Abstract: A Comparative Look at Data Privacy in the European Union and United States

The rapid advancements in technology over the last thirty years have drastically changed the way the world works, especially with the creation of the Internet, something that has changed the daily lives and operations of individuals and businesses around the globe. These advancements have caused a major paradigm shift and while many positive innovations have come out of the Internet, there are still some areas where people do not benefit, due to a lack of regulation. Data privacy is one of the major areas that struggle from this lack of regulation, as data is collected from the internet and being stored, sold and accessed by unauthorized companies.

Many countries have started to recognize this threat to the privacy of individuals and businesses and have begun to implement regulations to protect them. The frontrunner of this movement is the European Union, which recently adopted the General Data Protection Regulation (GDPR). This paper will analyze data privacy and how it is being used as a form of currency as well as a form of intellectual property (IP). These perspectives will be analyzed by the regulations imposed by the GDPR that regulate data privacy and will show how, or if, the United States Constitution provides similar data privacy protection for U.S. citizens and businesses that endorse the GDPR regulations.
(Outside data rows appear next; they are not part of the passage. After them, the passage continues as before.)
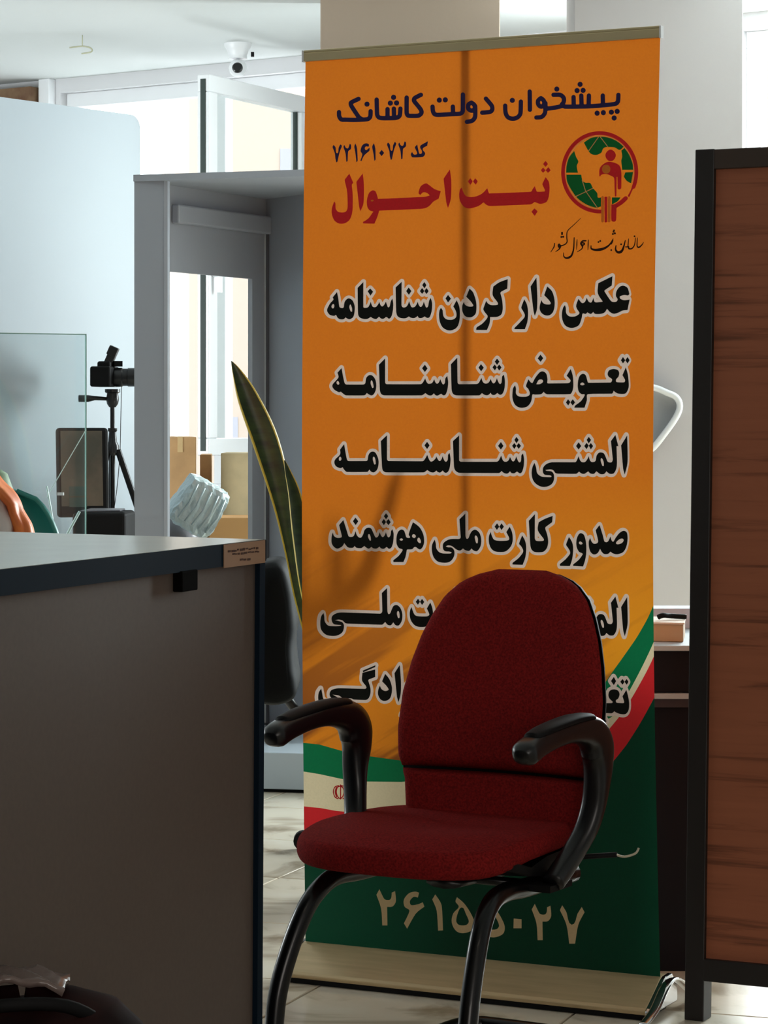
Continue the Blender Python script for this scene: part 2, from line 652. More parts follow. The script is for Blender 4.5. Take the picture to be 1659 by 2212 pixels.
win2 = struct(wframe('window_2', O3, O4, 0.86, Z2, w=0.07, mull=(4.62, 5.38)))
for a, b in ((O3 + .07, 4.585), (4.655, 5.345), (5.415, O4 - .07)):
    mb = MB(); mb.slab(W(a, 0.075), W(b, 0.075), 0.006, 0.93, Z2 - 0.07)
    mb.build('pane', M['glass'], win2)

# white post and brown timber box between the wall head and the window
mb = MB(); mb.slab(W(-0.07, -0.05), W(0.0, -0.05), 0.05, 0, CEIL)
struct(mb.build('trim_1', M['frame'], bevel=0.004))
mb = MB(); mb.slab(W(-1.6, -0.10), W(-0.08, -0.10), 0.10, 2.5, 2.90)
struct(mb.build('trim_2', mat('raw_brown_plaster', (128, 104, 78), 0.9, rgb2=(92, 62, 44), nscale=9, bump=0.6, bscale=30)))

# columns
mb = MB(); mb.box((X(886, 10.364), 10.564, CEIL / 2), (X(1080, 10.364) - X(692, 10.364), 0.4, CEIL))
tagp = struct(mb.build('wall_pillar', M['wall_beige'], bevel=0.004)); tagp.name = 'trim_3'
mb = MB(); mb.box((X(1422.5, 9.716), 9.916, CEIL / 2), (X(1605, 9.716) - X(1240, 9.716), 0.4, CEIL))
tagp = struct(mb.build('wall_column', M['wall_grey'], bevel=0.004)); tagp.name = 'trim_4'

# street outside: one pale building
bld = thing('apartment_building', 'pale pink apartment building seen through the window panes', 'building', (0, 31, 0))
mb = MB(); mb.box((2.6, 33.5, 1), (10.5, 8, 12), 0.12)
mb.build('facade', mat('pink_render', (142, 128, 116), 0.9), bld)
mb = MB()
gb = mat('grey_blind', (120, 120, 128), 0.6)
for bx0, bz0, bw0 in ((-0.98, 3.55, 0.34), (-1.72, 0.6, 0.22), (0.4, 3.55, 0.6), (0.4, 0.6, 0.6), (2.2, 3.55, .6), (2.2, .6, .6)):
    mb = MB(); mb.box((bx0, 29.52 + (bx0 - 2.6) * 0.1206, bz0), (bw0, 0.12, 1.3), 0.12)
    mb.build('window', gb, bld)
mb = MB(); mb.box((0, 29, -3.2), (60, 30, 0.4))
st = mb.build('street', mat('asphalt', (70, 70, 70), 0.9))
struct(st); st.name = 'street'

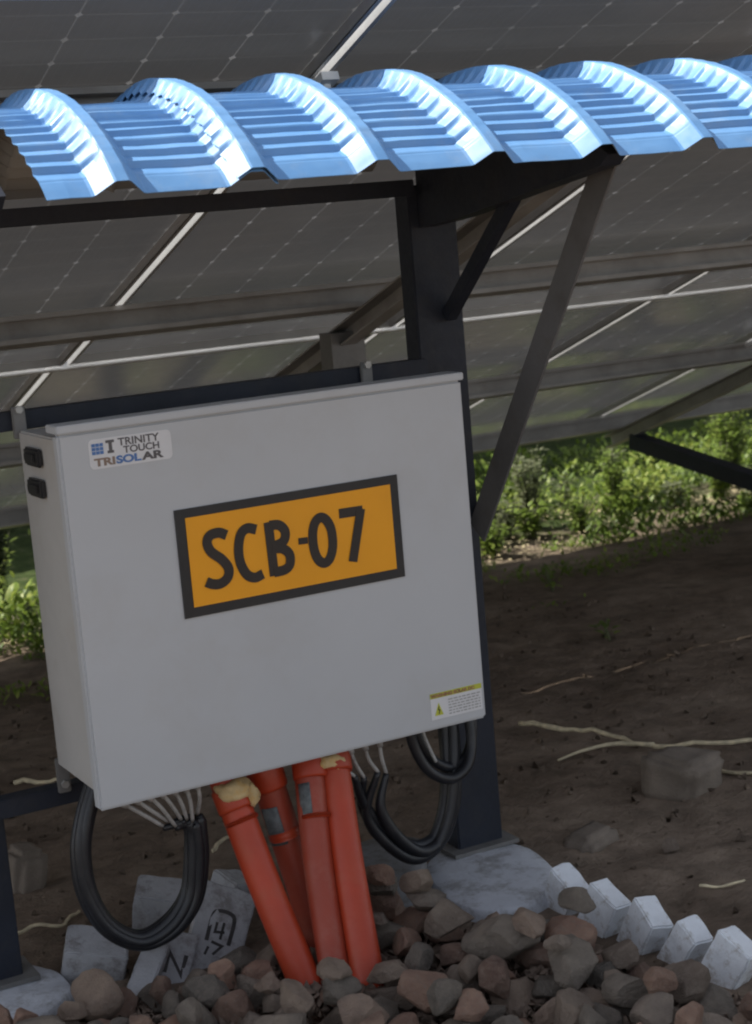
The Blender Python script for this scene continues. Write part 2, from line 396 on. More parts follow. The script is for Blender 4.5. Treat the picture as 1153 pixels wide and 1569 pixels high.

Abstract: Alleged Antitrust Violations in Collegiate Athletics

The previous four decades have witnessed numerous suits brought against the National Collegiate Athletics Association. Plaintiffs have included student athletes, coaches, broadcasters, tournament organizers, and more, all allegedly impacted by the NCAA’s enforcement of eligibility and similar regulations. All cases discussed in this piece alleged violations of the Sherman Antitrust Act, America’s first “trustbusting” statute to eliminate unreasonable restraints on trade, often taking the form of monopolies and trusts. While numerous plaintiffs have alleged violations of the Sherman Act, only few have been awarded relief after an extensive process fought every step of the way by the NCAA. After taking the first step of defining activities as commercial to pave way for application of the Sherman Act, several cases have certified a class action and argued for the application of one of the three primary methods of determining antitrust violations: per se, quick-look, and the rule of reason. This paper includes a case-specific analysis of each step in the litigation process of alleged violations of the Sherman Antitrust Act. Its primary goal is to educate legal representatives of NCAA member universities and legal professionals planning to or in the process of representing student athletes.